WRITTEN EXERCISE. Check each line of the material below, and copy it if it holds the string "Python".

MATERIAL PROVIDED.
# # # # # # #
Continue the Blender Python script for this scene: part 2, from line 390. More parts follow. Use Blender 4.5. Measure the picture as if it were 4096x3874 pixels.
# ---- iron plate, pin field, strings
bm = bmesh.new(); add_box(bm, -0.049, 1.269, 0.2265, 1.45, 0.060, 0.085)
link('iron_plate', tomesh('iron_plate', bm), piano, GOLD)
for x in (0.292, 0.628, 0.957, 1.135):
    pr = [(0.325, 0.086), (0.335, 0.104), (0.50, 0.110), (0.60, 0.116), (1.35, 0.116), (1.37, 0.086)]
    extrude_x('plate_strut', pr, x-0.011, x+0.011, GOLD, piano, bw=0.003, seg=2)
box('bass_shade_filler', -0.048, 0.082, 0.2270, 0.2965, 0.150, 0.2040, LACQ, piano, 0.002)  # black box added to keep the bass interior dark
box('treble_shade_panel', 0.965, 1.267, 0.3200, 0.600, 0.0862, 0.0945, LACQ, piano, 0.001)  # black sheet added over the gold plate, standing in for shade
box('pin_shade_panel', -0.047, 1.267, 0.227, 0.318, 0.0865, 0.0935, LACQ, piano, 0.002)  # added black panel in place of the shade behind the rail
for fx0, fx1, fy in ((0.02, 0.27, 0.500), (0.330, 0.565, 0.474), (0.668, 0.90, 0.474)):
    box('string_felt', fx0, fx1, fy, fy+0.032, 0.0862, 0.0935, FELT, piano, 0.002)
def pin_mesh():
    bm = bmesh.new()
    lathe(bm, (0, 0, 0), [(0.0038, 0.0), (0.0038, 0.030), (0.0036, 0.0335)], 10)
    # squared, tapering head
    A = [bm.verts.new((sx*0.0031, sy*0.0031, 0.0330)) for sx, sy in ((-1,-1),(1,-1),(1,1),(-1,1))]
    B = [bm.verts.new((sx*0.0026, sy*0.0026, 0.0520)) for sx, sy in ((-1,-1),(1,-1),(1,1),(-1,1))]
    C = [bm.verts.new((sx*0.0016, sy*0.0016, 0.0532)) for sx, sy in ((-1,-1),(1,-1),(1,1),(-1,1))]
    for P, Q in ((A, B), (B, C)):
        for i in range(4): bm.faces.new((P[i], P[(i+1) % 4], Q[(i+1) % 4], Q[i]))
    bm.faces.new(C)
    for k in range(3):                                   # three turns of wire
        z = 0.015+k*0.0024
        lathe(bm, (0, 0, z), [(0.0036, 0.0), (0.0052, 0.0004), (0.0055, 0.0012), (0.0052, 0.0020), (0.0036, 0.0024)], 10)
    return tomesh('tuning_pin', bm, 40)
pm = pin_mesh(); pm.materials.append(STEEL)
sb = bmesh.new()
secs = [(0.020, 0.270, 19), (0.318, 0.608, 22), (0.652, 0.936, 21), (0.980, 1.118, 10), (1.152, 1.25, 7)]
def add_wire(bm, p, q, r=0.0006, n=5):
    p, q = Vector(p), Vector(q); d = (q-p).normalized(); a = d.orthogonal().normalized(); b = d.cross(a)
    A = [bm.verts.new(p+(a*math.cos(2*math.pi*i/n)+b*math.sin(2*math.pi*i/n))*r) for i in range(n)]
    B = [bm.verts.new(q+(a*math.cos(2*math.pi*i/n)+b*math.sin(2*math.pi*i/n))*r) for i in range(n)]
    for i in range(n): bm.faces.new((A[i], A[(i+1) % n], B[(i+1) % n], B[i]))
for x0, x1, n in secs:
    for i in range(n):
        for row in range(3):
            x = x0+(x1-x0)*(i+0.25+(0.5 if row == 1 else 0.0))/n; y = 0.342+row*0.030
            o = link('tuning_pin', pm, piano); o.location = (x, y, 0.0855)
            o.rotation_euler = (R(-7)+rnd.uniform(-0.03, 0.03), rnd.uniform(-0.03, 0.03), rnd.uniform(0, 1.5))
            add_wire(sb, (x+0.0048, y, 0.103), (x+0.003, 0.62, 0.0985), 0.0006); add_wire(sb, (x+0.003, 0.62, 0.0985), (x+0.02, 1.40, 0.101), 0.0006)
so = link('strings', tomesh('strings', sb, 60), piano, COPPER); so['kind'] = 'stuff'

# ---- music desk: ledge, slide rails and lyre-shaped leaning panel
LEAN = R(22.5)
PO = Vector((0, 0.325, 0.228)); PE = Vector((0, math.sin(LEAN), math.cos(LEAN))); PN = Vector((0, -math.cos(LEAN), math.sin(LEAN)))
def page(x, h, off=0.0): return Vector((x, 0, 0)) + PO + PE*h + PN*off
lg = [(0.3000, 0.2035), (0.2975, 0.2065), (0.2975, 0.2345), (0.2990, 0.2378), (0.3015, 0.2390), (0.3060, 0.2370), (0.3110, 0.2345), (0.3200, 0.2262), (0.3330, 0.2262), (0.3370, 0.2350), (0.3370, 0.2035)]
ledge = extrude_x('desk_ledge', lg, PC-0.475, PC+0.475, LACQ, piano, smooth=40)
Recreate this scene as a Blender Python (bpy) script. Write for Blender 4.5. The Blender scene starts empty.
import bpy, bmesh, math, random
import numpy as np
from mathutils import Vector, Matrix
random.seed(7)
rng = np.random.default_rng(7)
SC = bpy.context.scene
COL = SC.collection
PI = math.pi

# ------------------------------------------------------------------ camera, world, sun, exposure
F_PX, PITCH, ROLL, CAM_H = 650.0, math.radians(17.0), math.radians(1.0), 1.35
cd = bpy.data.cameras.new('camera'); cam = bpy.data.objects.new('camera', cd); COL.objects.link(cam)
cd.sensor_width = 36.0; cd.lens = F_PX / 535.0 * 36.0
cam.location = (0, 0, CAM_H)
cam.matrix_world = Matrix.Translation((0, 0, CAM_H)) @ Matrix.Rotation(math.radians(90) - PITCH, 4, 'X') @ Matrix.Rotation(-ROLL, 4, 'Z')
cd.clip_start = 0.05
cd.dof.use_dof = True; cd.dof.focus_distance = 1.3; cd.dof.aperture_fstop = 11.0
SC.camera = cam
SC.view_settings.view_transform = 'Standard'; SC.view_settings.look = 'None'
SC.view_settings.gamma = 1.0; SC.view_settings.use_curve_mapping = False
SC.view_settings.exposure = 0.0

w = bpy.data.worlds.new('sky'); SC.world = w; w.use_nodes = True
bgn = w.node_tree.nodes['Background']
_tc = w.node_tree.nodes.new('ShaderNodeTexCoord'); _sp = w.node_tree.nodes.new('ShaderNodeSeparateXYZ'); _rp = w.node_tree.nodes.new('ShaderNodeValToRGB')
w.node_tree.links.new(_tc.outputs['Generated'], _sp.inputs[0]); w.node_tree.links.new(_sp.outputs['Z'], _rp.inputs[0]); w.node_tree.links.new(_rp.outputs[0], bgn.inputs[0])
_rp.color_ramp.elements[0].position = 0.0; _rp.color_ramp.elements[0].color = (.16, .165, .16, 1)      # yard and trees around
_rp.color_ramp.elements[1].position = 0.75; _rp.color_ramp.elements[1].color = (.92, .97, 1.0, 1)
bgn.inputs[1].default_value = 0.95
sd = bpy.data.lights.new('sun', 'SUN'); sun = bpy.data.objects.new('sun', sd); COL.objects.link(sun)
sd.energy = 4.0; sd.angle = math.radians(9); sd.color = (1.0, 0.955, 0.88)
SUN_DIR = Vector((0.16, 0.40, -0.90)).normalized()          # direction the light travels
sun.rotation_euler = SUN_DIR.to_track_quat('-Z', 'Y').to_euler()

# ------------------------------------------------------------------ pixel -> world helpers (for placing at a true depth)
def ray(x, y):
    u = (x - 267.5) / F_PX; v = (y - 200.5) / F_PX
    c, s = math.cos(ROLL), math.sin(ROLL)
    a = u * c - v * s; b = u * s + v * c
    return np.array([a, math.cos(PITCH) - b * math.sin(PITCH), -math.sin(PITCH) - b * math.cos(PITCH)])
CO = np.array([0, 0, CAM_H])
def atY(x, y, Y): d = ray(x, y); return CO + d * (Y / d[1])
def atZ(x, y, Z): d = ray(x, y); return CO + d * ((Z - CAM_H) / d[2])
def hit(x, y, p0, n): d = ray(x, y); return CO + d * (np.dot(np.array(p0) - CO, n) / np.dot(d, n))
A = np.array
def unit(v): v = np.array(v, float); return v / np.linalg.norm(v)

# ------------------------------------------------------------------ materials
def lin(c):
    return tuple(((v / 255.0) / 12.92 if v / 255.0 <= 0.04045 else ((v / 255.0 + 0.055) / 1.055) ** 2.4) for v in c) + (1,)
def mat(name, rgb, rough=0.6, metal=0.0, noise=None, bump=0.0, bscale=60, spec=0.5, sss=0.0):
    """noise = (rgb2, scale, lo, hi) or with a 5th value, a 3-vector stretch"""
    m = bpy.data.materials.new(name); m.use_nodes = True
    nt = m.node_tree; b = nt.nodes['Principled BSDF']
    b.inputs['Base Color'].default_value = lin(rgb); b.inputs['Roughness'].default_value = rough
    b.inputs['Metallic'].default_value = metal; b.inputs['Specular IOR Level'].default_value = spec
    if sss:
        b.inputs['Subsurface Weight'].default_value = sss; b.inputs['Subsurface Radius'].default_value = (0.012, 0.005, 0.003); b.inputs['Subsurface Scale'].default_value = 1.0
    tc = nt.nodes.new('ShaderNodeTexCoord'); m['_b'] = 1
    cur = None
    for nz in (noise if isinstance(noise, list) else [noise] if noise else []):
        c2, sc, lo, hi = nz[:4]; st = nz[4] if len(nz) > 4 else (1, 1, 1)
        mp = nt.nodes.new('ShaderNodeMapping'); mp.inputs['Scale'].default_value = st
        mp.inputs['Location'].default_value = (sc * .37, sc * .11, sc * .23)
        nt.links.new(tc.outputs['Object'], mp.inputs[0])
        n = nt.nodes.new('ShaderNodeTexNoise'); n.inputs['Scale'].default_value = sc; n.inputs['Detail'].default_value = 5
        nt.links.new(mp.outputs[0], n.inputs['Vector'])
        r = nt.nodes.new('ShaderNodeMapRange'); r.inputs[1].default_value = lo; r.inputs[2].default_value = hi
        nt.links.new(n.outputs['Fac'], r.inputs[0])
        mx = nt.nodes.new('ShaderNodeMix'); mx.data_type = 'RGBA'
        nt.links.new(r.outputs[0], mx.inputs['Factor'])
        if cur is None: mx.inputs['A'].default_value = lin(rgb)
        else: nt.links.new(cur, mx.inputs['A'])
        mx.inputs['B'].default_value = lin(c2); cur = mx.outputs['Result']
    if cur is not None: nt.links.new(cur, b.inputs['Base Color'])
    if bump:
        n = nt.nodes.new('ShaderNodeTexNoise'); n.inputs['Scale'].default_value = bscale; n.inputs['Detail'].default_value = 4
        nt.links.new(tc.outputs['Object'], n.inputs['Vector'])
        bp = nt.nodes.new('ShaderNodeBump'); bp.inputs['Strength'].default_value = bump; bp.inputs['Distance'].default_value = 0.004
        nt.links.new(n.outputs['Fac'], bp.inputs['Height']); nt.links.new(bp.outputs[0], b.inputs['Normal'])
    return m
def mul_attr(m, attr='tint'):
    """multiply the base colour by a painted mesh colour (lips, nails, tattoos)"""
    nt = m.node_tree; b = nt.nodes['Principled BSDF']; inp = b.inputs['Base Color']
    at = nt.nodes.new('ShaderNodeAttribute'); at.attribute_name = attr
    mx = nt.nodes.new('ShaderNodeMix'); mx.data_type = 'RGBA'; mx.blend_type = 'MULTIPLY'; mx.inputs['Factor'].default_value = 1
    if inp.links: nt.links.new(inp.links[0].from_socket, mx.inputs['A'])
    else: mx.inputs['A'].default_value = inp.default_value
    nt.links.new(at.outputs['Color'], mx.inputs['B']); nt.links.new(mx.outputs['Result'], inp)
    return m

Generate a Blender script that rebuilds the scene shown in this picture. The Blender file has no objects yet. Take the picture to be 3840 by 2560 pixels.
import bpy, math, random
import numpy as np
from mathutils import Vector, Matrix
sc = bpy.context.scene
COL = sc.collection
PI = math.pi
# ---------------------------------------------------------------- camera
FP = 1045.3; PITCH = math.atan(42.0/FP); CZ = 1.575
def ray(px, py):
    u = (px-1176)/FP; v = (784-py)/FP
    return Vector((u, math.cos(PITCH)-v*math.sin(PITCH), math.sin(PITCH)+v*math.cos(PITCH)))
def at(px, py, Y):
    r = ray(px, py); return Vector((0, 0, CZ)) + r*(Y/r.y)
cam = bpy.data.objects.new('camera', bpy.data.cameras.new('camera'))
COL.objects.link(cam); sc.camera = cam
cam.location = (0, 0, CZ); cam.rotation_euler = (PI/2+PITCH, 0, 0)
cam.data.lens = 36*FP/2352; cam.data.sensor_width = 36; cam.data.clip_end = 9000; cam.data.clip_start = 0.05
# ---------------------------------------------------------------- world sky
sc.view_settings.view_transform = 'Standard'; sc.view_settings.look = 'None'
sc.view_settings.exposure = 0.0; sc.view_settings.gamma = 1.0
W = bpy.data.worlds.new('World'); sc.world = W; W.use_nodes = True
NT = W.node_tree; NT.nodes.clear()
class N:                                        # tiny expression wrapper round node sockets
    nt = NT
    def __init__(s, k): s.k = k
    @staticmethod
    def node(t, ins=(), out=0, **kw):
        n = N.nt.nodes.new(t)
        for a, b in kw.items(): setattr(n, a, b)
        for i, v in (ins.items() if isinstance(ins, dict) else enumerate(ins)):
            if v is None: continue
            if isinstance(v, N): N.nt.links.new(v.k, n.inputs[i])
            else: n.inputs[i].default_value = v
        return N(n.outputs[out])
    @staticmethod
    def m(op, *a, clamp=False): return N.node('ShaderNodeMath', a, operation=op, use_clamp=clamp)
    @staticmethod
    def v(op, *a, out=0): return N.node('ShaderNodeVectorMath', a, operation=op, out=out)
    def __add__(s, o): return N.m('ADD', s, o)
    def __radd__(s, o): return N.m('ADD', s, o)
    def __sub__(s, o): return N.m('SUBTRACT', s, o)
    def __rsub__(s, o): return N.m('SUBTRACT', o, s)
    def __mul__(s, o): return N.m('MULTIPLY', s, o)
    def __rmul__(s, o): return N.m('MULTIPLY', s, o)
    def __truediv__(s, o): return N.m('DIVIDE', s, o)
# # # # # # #
SOLVED EXERCISE.
Continue the Blender Python script for this scene: part 2, from line 390. More parts follow. Use Blender 4.5. Measure the picture as if it were 4096x3874 pixels.
Recreate this scene as a Blender Python (bpy) script. Write for Blender 4.5. The Blender scene starts empty.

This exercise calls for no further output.